### WHAT IS EXPECTED
Your task is to write out only the lines running from the line with "Build this scene" to the line with "# brick top", both ends kept, with no images.

### RECORDS
....
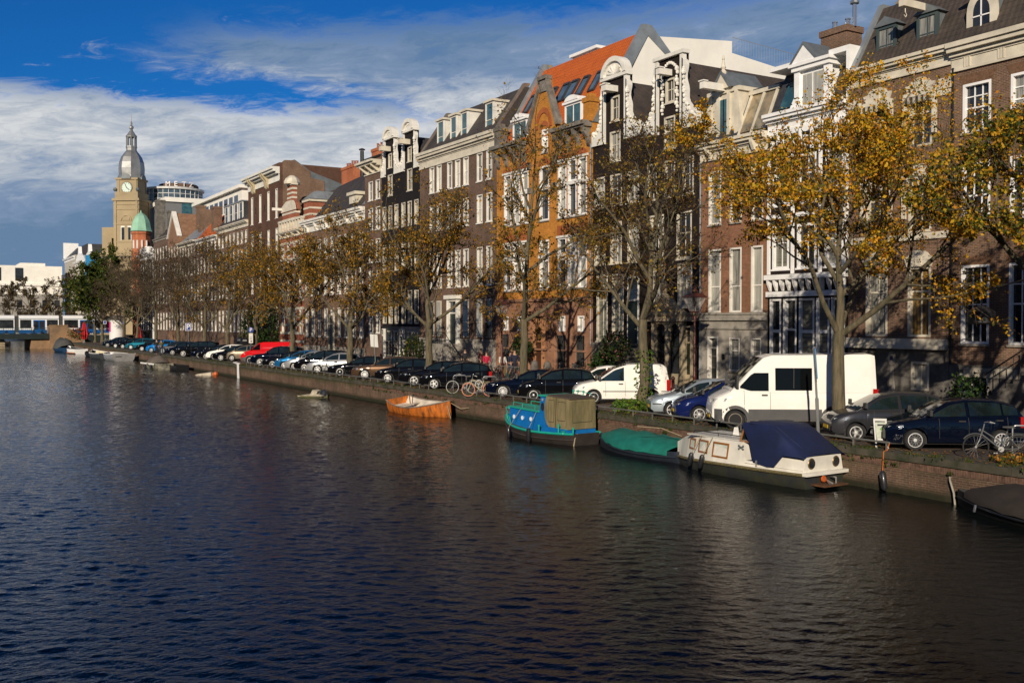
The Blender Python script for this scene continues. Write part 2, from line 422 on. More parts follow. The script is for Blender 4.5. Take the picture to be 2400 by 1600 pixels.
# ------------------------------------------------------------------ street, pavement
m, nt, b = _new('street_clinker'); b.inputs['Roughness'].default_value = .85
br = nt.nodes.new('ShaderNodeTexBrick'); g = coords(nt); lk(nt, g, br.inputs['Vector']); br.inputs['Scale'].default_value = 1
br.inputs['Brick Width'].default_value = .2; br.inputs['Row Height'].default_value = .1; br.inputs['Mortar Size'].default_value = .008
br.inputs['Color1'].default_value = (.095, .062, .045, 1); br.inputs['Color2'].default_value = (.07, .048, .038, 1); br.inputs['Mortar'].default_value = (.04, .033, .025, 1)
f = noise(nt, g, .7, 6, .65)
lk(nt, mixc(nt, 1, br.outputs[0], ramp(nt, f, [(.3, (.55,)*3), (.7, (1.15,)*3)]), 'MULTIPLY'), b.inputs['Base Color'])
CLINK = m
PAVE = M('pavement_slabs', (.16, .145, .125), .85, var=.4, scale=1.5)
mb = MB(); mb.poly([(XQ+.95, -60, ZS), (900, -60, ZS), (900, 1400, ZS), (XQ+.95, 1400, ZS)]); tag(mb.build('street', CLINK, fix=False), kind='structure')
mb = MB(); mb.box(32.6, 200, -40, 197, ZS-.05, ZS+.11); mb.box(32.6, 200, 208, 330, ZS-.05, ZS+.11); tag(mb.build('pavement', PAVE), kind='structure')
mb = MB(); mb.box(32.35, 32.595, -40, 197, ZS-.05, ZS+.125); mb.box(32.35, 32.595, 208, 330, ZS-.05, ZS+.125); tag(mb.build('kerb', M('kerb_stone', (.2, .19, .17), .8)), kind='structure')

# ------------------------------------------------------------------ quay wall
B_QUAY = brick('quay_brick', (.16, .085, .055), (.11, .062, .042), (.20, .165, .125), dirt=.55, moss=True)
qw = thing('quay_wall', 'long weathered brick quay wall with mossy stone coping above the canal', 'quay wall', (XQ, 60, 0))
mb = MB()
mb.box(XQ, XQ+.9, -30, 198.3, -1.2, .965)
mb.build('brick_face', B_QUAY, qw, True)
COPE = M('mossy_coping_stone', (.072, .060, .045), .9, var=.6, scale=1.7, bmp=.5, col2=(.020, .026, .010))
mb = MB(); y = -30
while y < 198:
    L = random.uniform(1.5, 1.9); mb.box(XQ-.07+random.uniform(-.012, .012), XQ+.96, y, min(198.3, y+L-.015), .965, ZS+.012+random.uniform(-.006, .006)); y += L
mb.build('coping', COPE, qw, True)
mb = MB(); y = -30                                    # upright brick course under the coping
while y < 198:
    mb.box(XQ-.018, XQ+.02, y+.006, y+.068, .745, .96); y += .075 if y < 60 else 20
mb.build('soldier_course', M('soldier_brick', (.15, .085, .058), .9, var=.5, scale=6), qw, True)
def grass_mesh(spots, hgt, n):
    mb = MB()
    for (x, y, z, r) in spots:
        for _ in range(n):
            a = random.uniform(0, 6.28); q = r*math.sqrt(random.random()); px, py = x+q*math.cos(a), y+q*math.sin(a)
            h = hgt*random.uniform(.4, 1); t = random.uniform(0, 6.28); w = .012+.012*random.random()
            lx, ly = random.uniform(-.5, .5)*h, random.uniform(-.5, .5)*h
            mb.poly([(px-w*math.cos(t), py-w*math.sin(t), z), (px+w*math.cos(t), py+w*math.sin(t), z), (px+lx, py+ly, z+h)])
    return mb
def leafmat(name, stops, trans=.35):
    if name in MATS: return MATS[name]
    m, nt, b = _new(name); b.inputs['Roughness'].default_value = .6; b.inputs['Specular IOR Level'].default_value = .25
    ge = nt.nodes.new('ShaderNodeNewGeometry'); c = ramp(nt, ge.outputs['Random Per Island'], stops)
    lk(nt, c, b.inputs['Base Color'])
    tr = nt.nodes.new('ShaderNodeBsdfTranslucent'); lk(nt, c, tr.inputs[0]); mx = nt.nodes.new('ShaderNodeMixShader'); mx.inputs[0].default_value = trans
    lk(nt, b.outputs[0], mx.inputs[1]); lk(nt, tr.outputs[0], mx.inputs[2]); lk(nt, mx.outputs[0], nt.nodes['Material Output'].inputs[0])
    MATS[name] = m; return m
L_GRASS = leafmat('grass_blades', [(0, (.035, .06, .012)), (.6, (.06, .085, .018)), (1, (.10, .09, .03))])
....
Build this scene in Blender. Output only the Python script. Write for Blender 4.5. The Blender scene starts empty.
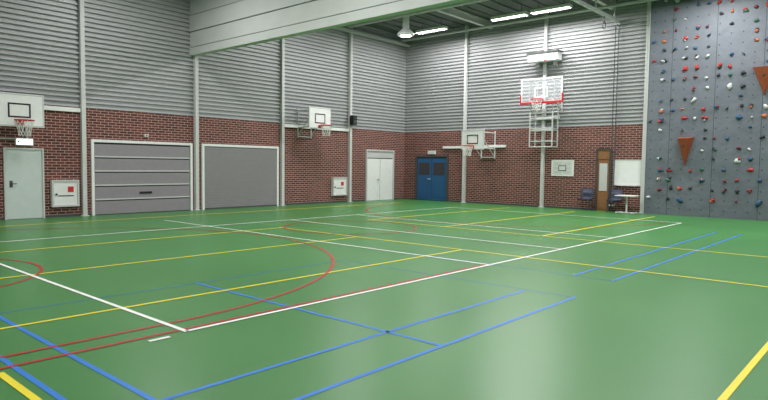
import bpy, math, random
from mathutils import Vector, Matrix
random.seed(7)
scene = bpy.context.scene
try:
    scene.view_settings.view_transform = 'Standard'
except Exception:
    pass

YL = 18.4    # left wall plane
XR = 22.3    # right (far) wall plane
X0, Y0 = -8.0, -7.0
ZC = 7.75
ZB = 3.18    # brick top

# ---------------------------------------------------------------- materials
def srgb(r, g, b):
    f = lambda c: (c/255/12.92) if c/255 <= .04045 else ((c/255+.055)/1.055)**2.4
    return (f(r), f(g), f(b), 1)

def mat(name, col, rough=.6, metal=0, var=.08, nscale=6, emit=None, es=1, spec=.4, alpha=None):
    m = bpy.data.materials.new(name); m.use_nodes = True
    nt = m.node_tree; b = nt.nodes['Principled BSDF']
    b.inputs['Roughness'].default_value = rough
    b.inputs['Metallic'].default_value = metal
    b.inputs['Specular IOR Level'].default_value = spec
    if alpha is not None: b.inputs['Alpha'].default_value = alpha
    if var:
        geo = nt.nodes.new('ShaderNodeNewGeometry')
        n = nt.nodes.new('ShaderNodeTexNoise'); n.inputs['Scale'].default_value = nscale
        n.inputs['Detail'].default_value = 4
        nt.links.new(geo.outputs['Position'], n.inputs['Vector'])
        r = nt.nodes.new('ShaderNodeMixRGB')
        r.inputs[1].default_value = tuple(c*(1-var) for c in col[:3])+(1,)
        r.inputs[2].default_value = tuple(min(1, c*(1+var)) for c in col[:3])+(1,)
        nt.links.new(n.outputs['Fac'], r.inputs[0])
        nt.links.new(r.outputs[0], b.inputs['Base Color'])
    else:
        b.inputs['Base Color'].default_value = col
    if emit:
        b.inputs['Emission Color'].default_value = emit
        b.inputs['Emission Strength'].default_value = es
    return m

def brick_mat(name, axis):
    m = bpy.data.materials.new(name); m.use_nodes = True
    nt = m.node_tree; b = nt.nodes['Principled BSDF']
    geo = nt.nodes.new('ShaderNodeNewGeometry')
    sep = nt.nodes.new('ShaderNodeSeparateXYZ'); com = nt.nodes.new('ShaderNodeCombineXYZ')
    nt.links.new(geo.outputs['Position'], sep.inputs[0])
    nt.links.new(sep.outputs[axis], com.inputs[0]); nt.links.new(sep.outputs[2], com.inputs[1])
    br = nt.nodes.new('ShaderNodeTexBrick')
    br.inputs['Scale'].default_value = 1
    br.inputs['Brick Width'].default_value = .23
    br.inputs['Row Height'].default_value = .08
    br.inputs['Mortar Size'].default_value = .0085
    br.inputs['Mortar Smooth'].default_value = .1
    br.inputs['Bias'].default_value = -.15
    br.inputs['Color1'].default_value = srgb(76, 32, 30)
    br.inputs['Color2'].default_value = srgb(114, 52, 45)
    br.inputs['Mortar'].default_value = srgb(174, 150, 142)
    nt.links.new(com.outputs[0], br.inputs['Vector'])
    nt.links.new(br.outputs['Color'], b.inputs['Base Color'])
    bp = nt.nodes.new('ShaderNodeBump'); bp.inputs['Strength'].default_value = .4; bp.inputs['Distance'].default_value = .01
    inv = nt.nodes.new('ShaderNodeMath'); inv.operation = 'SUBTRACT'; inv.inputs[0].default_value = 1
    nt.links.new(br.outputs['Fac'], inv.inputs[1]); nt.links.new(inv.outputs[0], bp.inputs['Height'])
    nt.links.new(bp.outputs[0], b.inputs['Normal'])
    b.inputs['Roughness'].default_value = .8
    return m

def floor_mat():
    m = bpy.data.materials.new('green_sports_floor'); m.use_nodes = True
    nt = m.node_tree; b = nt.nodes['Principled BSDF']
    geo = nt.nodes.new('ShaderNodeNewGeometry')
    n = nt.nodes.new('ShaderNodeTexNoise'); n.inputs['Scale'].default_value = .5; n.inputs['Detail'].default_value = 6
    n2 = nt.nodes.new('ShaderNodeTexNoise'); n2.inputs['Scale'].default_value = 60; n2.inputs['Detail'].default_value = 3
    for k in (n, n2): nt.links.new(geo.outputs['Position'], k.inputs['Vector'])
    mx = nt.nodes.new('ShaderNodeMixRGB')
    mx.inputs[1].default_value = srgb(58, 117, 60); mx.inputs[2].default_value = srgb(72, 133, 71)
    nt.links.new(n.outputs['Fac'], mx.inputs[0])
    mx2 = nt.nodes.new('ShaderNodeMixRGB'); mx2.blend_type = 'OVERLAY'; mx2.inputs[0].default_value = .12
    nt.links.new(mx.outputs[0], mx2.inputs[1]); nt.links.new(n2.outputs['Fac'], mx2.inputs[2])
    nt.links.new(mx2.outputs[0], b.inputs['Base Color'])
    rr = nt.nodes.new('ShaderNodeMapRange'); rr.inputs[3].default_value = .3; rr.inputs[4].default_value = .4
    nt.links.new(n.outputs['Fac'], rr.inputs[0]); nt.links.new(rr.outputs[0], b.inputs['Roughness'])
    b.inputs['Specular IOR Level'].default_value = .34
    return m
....
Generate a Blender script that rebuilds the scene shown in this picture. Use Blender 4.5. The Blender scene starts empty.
....
### COMPLETE OUTPUT
Build this scene in Blender. Output only the Python script. Write for Blender 4.5. The Blender scene starts empty.
import bpy, math, random
from mathutils import Vector, Matrix
random.seed(7)
scene = bpy.context.scene
try:
    scene.view_settings.view_transform = 'Standard'
except Exception:
    pass

YL = 18.4    # left wall plane
XR = 22.3    # right (far) wall plane
X0, Y0 = -8.0, -7.0
ZC = 7.75
ZB = 3.18    # brick top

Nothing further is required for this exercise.